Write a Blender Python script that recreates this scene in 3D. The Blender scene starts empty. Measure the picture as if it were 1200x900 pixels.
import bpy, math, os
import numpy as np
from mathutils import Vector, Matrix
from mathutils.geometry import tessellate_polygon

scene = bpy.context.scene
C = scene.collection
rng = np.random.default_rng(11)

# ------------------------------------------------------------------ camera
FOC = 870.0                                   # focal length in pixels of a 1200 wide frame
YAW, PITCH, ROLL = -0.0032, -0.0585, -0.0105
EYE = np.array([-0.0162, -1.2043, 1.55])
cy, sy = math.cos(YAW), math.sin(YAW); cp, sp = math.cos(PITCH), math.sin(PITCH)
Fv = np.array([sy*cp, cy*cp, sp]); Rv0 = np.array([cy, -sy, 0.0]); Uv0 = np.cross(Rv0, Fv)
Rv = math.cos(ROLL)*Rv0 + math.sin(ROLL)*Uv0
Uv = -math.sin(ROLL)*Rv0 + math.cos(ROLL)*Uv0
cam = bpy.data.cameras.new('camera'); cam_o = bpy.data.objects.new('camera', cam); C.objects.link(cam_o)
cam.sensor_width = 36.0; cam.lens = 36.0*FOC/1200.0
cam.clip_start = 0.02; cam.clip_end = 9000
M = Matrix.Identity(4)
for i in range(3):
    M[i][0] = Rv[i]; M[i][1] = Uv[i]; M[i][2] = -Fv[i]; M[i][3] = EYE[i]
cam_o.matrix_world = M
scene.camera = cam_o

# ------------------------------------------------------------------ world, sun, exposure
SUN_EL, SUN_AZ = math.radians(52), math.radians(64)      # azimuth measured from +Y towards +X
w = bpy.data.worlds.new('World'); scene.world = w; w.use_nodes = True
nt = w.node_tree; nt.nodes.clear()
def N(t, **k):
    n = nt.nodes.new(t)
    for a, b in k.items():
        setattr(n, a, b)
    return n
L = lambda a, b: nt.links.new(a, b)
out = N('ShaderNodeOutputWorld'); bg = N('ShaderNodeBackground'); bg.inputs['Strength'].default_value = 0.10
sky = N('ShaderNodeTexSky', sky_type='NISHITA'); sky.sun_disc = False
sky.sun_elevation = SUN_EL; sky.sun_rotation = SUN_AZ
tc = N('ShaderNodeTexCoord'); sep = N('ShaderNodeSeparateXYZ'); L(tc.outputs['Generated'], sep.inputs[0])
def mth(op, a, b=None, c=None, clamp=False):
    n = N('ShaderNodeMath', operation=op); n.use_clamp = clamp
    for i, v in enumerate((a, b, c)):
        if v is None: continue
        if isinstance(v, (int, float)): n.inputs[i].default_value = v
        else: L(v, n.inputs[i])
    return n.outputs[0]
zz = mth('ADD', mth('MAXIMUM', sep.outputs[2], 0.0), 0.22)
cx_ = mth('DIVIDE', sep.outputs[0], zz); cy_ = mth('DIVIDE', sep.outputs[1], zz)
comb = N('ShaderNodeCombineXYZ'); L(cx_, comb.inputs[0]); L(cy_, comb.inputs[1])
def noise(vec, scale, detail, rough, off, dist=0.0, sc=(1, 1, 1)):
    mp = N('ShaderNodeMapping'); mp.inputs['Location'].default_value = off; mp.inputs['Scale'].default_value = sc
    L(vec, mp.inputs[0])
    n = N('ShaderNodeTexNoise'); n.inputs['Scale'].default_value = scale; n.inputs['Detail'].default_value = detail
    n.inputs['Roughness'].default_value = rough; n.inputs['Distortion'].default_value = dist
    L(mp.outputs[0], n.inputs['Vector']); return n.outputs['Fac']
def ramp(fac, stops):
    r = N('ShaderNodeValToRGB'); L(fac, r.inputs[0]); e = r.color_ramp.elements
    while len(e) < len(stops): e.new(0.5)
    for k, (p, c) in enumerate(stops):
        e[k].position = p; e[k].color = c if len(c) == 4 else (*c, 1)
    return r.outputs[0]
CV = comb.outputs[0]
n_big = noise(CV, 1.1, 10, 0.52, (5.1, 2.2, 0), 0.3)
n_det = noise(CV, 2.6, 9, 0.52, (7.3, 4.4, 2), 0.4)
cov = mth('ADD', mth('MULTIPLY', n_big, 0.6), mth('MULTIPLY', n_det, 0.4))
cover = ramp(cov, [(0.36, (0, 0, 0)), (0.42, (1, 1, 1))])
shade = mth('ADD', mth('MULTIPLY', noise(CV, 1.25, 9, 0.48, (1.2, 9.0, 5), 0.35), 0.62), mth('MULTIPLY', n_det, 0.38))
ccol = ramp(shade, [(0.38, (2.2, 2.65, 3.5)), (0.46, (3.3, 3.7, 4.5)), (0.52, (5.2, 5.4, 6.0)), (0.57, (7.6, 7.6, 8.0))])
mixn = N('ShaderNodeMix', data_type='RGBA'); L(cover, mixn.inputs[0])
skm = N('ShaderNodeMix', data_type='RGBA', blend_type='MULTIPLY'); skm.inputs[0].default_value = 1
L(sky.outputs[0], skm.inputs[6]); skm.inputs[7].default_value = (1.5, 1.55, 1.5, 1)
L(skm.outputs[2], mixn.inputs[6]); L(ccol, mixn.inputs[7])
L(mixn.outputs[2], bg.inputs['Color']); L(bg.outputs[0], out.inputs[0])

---

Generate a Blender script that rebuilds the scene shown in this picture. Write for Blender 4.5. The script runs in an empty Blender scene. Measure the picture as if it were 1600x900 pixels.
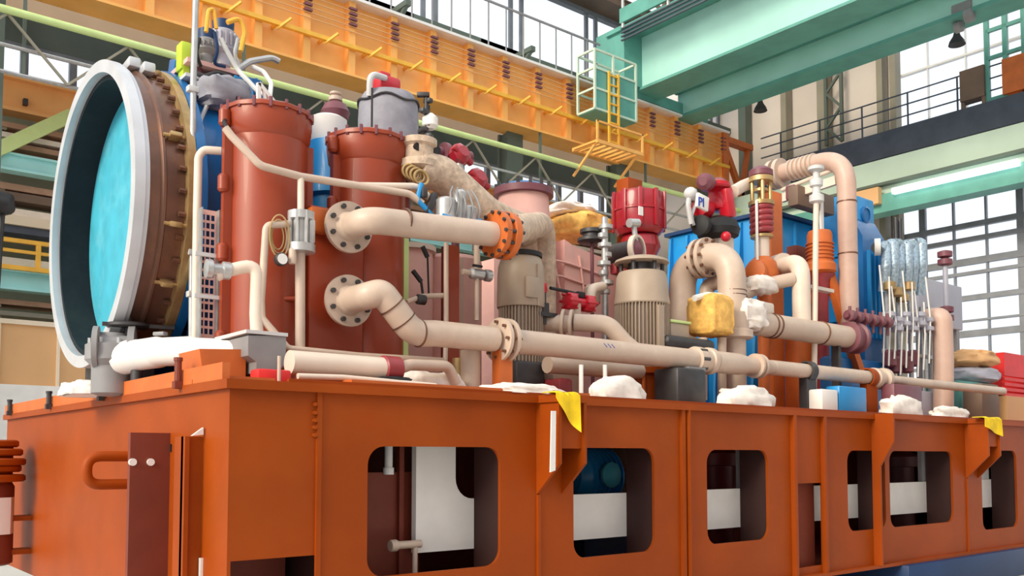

#### Set problem:
Of the lines in the entries, how many include the word "picture"? State only the number.

#### Expected output:
2